- _Goal_: Write out the listing below again, precisely as it is given.

- _Collected material_:
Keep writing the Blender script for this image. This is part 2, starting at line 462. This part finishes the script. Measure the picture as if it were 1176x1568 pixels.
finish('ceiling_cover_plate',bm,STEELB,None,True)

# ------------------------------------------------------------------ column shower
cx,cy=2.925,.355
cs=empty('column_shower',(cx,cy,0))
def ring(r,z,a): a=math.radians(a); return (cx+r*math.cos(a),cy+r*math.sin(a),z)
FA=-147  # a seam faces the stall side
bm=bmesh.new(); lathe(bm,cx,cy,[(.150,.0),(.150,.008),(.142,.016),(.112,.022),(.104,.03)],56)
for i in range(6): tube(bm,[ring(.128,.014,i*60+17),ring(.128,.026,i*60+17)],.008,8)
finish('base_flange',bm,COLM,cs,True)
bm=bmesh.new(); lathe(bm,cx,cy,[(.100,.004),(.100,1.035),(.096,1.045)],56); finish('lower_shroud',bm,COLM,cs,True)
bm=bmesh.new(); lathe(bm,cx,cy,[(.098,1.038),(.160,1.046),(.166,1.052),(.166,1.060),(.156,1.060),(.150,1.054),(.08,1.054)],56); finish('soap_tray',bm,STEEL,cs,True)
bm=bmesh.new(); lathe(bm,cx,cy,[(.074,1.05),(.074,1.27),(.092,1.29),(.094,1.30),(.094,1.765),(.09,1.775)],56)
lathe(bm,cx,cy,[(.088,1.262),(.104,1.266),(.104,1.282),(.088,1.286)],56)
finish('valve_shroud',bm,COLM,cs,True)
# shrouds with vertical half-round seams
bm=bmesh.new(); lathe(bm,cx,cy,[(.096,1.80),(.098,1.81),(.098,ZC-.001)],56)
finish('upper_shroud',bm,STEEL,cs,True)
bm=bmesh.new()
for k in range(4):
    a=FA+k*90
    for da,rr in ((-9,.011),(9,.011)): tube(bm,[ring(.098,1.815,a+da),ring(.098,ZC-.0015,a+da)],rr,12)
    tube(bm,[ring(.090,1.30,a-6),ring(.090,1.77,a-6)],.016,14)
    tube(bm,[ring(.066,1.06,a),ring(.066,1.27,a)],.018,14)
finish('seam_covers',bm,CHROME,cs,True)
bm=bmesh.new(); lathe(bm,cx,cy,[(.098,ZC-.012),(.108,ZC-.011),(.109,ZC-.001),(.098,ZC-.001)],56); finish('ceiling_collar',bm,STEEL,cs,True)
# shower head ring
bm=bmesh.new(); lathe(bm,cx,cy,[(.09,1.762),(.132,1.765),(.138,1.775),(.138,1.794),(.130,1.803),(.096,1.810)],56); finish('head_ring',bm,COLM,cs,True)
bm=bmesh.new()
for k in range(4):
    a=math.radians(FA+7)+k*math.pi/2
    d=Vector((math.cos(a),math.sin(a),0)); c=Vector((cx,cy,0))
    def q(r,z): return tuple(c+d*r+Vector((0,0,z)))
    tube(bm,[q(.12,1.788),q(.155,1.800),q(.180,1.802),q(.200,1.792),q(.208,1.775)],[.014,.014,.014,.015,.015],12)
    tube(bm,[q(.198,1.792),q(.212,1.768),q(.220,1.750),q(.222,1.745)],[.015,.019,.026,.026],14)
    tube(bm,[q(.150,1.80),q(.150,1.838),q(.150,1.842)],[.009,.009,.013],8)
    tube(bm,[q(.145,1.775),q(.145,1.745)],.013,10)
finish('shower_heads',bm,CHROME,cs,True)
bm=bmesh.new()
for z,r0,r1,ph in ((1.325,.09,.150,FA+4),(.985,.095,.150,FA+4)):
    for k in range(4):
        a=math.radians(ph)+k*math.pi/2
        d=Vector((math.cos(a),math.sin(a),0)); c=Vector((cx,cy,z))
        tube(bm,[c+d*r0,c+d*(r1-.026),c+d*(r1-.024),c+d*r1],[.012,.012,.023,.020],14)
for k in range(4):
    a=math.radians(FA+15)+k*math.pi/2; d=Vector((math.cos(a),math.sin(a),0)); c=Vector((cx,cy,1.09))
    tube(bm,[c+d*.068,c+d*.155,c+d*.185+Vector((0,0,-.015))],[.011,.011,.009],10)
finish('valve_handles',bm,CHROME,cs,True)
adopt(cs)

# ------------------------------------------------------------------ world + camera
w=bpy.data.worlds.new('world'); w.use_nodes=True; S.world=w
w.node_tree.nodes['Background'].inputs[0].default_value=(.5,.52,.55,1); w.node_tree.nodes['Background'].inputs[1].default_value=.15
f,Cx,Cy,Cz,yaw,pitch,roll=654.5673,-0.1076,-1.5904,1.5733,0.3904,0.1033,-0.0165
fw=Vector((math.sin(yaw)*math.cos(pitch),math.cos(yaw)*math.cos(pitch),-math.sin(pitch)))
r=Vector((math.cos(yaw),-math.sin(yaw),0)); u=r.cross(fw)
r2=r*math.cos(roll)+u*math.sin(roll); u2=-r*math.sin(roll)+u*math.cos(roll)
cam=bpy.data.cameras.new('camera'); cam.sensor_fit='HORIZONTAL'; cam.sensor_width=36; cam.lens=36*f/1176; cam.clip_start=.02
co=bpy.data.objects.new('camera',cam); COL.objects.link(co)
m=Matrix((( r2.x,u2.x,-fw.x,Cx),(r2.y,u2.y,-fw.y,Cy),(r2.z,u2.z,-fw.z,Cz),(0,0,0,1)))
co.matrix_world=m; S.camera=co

- _Exercise solution_:
Keep writing the Blender script for this image. This is part 2, starting at line 462. This part finishes the script. Measure the picture as if it were 1176x1568 pixels.
finish('ceiling_cover_plate',bm,STEELB,None,True)

# ------------------------------------------------------------------ column shower
cx,cy=2.925,.355
cs=empty('column_shower',(cx,cy,0))
def ring(r,z,a): a=math.radians(a); return (cx+r*math.cos(a),cy+r*math.sin(a),z)
FA=-147  # a seam faces the stall side
bm=bmesh.new(); lathe(bm,cx,cy,[(.150,.0),(.150,.008),(.142,.016),(.112,.022),(.104,.03)],56)
for i in range(6): tube(bm,[ring(.128,.014,i*60+17),ring(.128,.026,i*60+17)],.008,8)
finish('base_flange',bm,COLM,cs,True)
bm=bmesh.new(); lathe(bm,cx,cy,[(.100,.004),(.100,1.035),(.096,1.045)],56); finish('lower_shroud',bm,COLM,cs,True)
bm=bmesh.new(); lathe(bm,cx,cy,[(.098,1.038),(.160,1.046),(.166,1.052),(.166,1.060),(.156,1.060),(.150,1.054),(.08,1.054)],56); finish('soap_tray',bm,STEEL,cs,True)
bm=bmesh.new(); lathe(bm,cx,cy,[(.074,1.05),(.074,1.27),(.092,1.29),(.094,1.30),(.094,1.765),(.09,1.775)],56)
lathe(bm,cx,cy,[(.088,1.262),(.104,1.266),(.104,1.282),(.088,1.286)],56)
finish('valve_shroud',bm,COLM,cs,True)
# shrouds with vertical half-round seams
bm=bmesh.new(); lathe(bm,cx,cy,[(.096,1.80),(.098,1.81),(.098,ZC-.001)],56)
finish('upper_shroud',bm,STEEL,cs,True)
bm=bmesh.new()
for k in range(4):
    a=FA+k*90
    for da,rr in ((-9,.011),(9,.011)): tube(bm,[ring(.098,1.815,a+da),ring(.098,ZC-.0015,a+da)],rr,12)
    tube(bm,[ring(.090,1.30,a-6),ring(.090,1.77,a-6)],.016,14)
    tube(bm,[ring(.066,1.06,a),ring(.066,1.27,a)],.018,14)
finish('seam_covers',bm,CHROME,cs,True)
bm=bmesh.new(); lathe(bm,cx,cy,[(.098,ZC-.012),(.108,ZC-.011),(.109,ZC-.001),(.098,ZC-.001)],56); finish('ceiling_collar',bm,STEEL,cs,True)
# shower head ring
bm=bmesh.new(); lathe(bm,cx,cy,[(.09,1.762),(.132,1.765),(.138,1.775),(.138,1.794),(.130,1.803),(.096,1.810)],56); finish('head_ring',bm,COLM,cs,True)
bm=bmesh.new()
for k in range(4):
    a=math.radians(FA+7)+k*math.pi/2
    d=Vector((math.cos(a),math.sin(a),0)); c=Vector((cx,cy,0))
    def q(r,z): return tuple(c+d*r+Vector((0,0,z)))
    tube(bm,[q(.12,1.788),q(.155,1.800),q(.180,1.802),q(.200,1.792),q(.208,1.775)],[.014,.014,.014,.015,.015],12)
    tube(bm,[q(.198,1.792),q(.212,1.768),q(.220,1.750),q(.222,1.745)],[.015,.019,.026,.026],14)
    tube(bm,[q(.150,1.80),q(.150,1.838),q(.150,1.842)],[.009,.009,.013],8)
    tube(bm,[q(.145,1.775),q(.145,1.745)],.013,10)
finish('shower_heads',bm,CHROME,cs,True)
bm=bmesh.new()
for z,r0,r1,ph in ((1.325,.09,.150,FA+4),(.985,.095,.150,FA+4)):
    for k in range(4):
        a=math.radians(ph)+k*math.pi/2
        d=Vector((math.cos(a),math.sin(a),0)); c=Vector((cx,cy,z))
        tube(bm,[c+d*r0,c+d*(r1-.026),c+d*(r1-.024),c+d*r1],[.012,.012,.023,.020],14)
for k in range(4):
    a=math.radians(FA+15)+k*math.pi/2; d=Vector((math.cos(a),math.sin(a),0)); c=Vector((cx,cy,1.09))
    tube(bm,[c+d*.068,c+d*.155,c+d*.185+Vector((0,0,-.015))],[.011,.011,.009],10)
finish('valve_handles',bm,CHROME,cs,True)
adopt(cs)

# ------------------------------------------------------------------ world + camera
w=bpy.data.worlds.new('world'); w.use_nodes=True; S.world=w
w.node_tree.nodes['Background'].inputs[0].default_value=(.5,.52,.55,1); w.node_tree.nodes['Background'].inputs[1].default_value=.15
f,Cx,Cy,Cz,yaw,pitch,roll=654.5673,-0.1076,-1.5904,1.5733,0.3904,0.1033,-0.0165
fw=Vector((math.sin(yaw)*math.cos(pitch),math.cos(yaw)*math.cos(pitch),-math.sin(pitch)))
r=Vector((math.cos(yaw),-math.sin(yaw),0)); u=r.cross(fw)
r2=r*math.cos(roll)+u*math.sin(roll); u2=-r*math.sin(roll)+u*math.cos(roll)
cam=bpy.data.cameras.new('camera'); cam.sensor_fit='HORIZONTAL'; cam.sensor_width=36; cam.lens=36*f/1176; cam.clip_start=.02
co=bpy.data.objects.new('camera',cam); COL.objects.link(co)
m=Matrix((( r2.x,u2.x,-fw.x,Cx),(r2.y,u2.y,-fw.y,Cy),(r2.z,u2.z,-fw.z,Cz),(0,0,0,1)))
co.matrix_world=m; S.camera=co